In his first major international address, Vice President JD Vance made a forceful case against stringent AI regulations at the AI Action Summit in Paris, warning that excessive oversight could stifle innovation just as AI is transitioning from research to real-world deployment. He emphasized that AI’s commercial value is no longer in experimentation but in inference—where models make real-time decisions and drive business impact.
Vance criticized the European Union’s approach, singling out the General Data Protection Regulation (GDPR) and the Digital Services Act as barriers to AI growth due to high compliance costs and what he called “ideological bias.” Beyond the regulatory burden, these policies could slow AI’s ability to execute at scale, limiting its economic impact. The challenge is no longer about building AI engines—it’s about ensuring the infrastructure exists to power them in real-world applications. AI inference, the process where models translate intelligence into action, demands purpose-built infrastructure that eliminates performance and latency bottlenecks.

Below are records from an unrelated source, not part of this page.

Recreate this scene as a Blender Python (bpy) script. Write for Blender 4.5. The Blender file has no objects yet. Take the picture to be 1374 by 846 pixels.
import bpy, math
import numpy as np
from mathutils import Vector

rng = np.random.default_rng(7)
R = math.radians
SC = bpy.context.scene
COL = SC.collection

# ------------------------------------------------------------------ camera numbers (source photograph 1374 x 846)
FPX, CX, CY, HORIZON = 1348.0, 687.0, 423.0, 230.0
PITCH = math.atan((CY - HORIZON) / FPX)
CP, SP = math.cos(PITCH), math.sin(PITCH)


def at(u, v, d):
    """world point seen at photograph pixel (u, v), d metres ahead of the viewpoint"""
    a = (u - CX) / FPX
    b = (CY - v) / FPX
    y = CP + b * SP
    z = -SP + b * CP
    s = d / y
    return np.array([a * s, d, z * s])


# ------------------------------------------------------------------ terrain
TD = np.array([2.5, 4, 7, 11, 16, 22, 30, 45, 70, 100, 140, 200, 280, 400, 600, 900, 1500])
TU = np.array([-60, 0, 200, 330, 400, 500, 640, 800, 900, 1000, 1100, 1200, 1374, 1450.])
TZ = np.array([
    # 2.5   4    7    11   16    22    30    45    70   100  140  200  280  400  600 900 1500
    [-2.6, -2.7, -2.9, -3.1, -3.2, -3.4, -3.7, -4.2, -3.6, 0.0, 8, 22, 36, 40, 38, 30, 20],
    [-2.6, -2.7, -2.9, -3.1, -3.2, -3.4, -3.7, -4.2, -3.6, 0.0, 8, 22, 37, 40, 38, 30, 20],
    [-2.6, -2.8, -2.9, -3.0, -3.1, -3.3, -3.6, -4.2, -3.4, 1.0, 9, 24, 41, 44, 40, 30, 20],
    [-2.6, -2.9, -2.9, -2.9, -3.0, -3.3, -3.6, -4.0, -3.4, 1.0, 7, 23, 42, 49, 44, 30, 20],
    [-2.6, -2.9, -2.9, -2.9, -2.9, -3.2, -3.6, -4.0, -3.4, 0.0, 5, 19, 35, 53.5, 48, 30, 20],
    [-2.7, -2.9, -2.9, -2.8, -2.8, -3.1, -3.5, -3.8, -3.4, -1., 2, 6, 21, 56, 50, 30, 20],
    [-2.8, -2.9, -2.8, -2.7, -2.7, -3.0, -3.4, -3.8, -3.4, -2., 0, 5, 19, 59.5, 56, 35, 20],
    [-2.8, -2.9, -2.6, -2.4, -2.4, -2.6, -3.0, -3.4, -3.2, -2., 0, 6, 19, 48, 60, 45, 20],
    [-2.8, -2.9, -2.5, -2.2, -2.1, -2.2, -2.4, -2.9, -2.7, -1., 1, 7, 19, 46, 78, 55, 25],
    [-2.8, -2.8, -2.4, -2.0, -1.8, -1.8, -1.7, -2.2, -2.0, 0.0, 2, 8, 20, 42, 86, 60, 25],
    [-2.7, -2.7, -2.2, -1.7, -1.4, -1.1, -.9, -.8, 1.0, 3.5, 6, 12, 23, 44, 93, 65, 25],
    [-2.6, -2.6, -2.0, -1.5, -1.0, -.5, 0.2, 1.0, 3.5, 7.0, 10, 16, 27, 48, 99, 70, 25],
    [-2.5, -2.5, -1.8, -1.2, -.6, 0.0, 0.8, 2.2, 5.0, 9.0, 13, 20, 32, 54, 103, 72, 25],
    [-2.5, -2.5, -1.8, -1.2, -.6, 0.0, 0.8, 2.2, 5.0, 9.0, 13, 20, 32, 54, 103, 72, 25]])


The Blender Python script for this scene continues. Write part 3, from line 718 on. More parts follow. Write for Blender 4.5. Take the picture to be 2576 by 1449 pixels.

Positioning the United States as the leader in AI development, Vance argued that future AI dominance will be defined by execution, not experimentation. As enterprises integrate AI into business-critical operations, the ability to execute inference at scale will be what separates industry leaders from laggards. The U.S., with its innovation-friendly policies, aims to provide a foundation where AI-first enterprises can thrive without restrictive regulatory frameworks throttling deployment.
While advocating for international collaboration, Vance warned against AI being used as a tool for authoritarian control, a statement widely interpreted as a critique of China’s technological policies. The ability to make AI-powered decisions instantly—rather than through slow, centralized processing—is key to maintaining AI’s role as a force for innovation rather than surveillance. This is why AI infrastructure must evolve to ensure real-time, decentralized inference that aligns with democratic values and enterprise agility.
Vance’s remarks carried immediate weight—following his speech, the European Commission withdrew an AI liability directive due to a lack of consensus, and both the U.S. and U.K. declined to sign a Paris summit declaration on AI regulations. Market confidence in AI execution was evident, with Intel’s stock seeing a significant boost. As businesses look beyond AI hype and focus on practical implementation, infrastructure that eliminates bottlenecks—especially in AI data mobility and compute optimization—will be critical to unlocking AI’s full economic potential.
Vance’s speech signals a clear U.S. shift toward a lighter regulatory approach, one that prioritizes AI execution over bureaucratic red tape. The next phase of AI’s evolution will be defined not by how powerful models can become in isolation, but by how efficiently they can be deployed in real-world environments.